Families gather every autumn to walk the fields in search of ringneck pheasants. But the season has become as much about fellowship as bagging birds. Photo by Chad Coppess/S.D. Tourism.

 

Just imagine that we all dress alike for one autumn weekend in South Dakota. We cook big pots of chili and make ham sandwiches and taverns (or sloppy joes, if you prefer). We invite family and friends and retired baseball stars to go for long walks with us through the fields and weeds.

We bring our dogs and we take rides in the back of grandpa’s old pickup truck. We tell stories and enjoy the sunshine and blue skies of October in South Dakota.

Wouldn’t that be the perfect weekend?

Of course, I am describing the opening weekend of pheasant season. It would be a special occasion with or without 6 million pheasants. This year, there actually may be even more. Our wildlife experts predict there’s a 47 percent increase. But few of us are counting. This is the 100th consecutive “opening day” in South Dakota, and the hunt is no longer all about the birds. It’s a festival of our grand outdoors.

To commemorate the centennial hunt, we devoted much of our September/October issue to stories. We didn’t have to do much hunting. Just about everybody has a pheasant tale.

Sen. John Thune told us of the day he was hunting with a group that included Twins slugger Kent Hrbek. They knocked on a farmer’s door to ask permission to hunt, and as it turned out the man happened to be watching a replay of Hrbek’s dramatic home run in Game Six of the ’87 World Series.

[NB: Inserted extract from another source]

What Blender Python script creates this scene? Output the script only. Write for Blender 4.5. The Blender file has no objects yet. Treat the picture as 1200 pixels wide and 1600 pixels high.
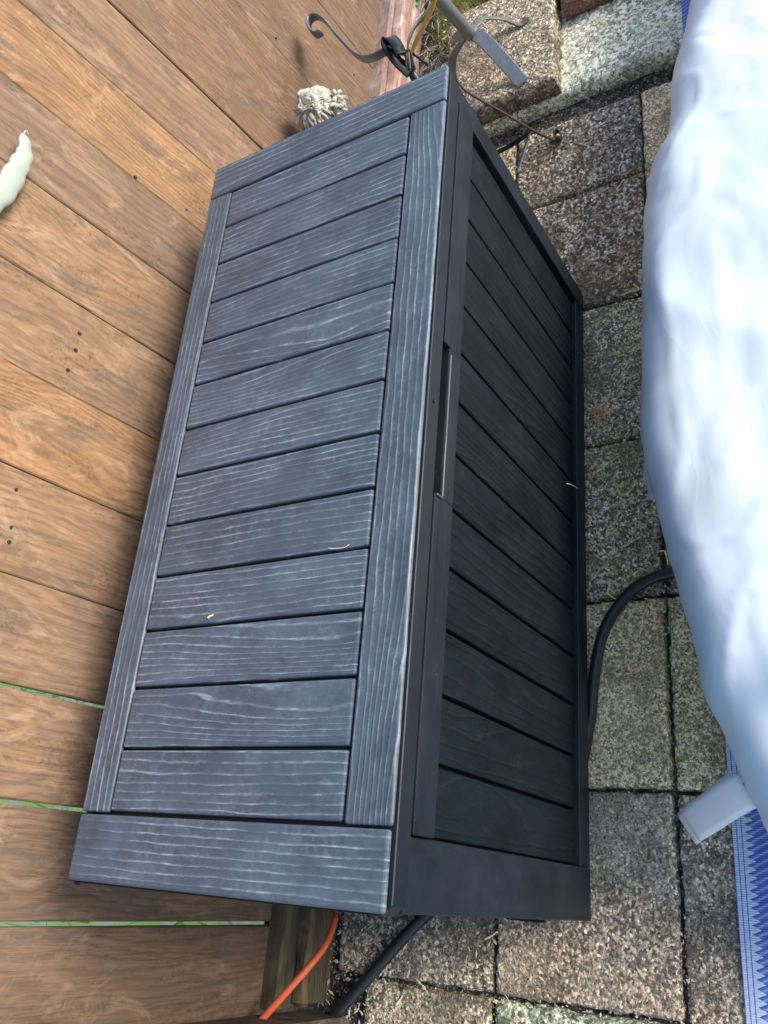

“He wasn’t that pleased to meet me,” laughs Thune. “But Hrbek got it done for us.”

We learned that the Dunse family of Beadle County has been gathering on the family farm for decades, and it’s really special when all 10 grandsons arrive. They usually dine at the Presbyterian Church supper in nearby Bonilla.

Madison artist John Green remembered hunting with some out-of-staters who had seen horned rabbits at a gift shop before they went afield. Once they reached the corn, a jackrabbit jumped up. It had big ears but no horns so one of the novice hunters yelled, “Don’t shoot, it’s a doe!”

Watertown attorney Lee Schoenbeck wondered if it’s sacrilegious to secretly help the bishop bag a bird. Peggy Schiedel remembered when actor Cary Grant visited her family’s Faulkton farm. Yankton broadcaster Monte James told of guiding a group of Coca Cola executives from Atlanta who hardly knew how to hold a gun.

Rapid City journalist and sage Kevin Woster penned a story about his family’s tradition of meeting at cousin Donnie’s farm. Kevin noted that his brother Jim called everyone last year to warn that the bird numbers were down and to ask who might still be coming.

“Well, is there still going to be some sloppy joes in the tool shed before the hunt?” Kevin asked.

Jim thought so.

“And are at least some of the Irish cousins and neighbors going to gather there in the shed and hang out for awhile and swap a few lies?”

Jim was sure they would gather.

“That’s all I need to know,” Kevin said.

One hundred years of South Dakota socialization will be celebrated in October. Toss in a few million pheasants and we’ve got a real party.

Comments

11:15 am - Thu, September 20 2018
Bruce Tucker said:
I took the Hunter's Safety Course, in Hitchcock, SD, in fourth grade 1962.
I was so excited, to be able to walk with the adults, with a Stevens bolt action .410. I had walked the prior 2 seasons, carrying a .22 rifle, empty - minus the bolt; at my dad's insistence. Dad taught the course, and did the demonstration clay pigeon shot, at the end, and never missed.
I'll be there, again, this season. Nothing better!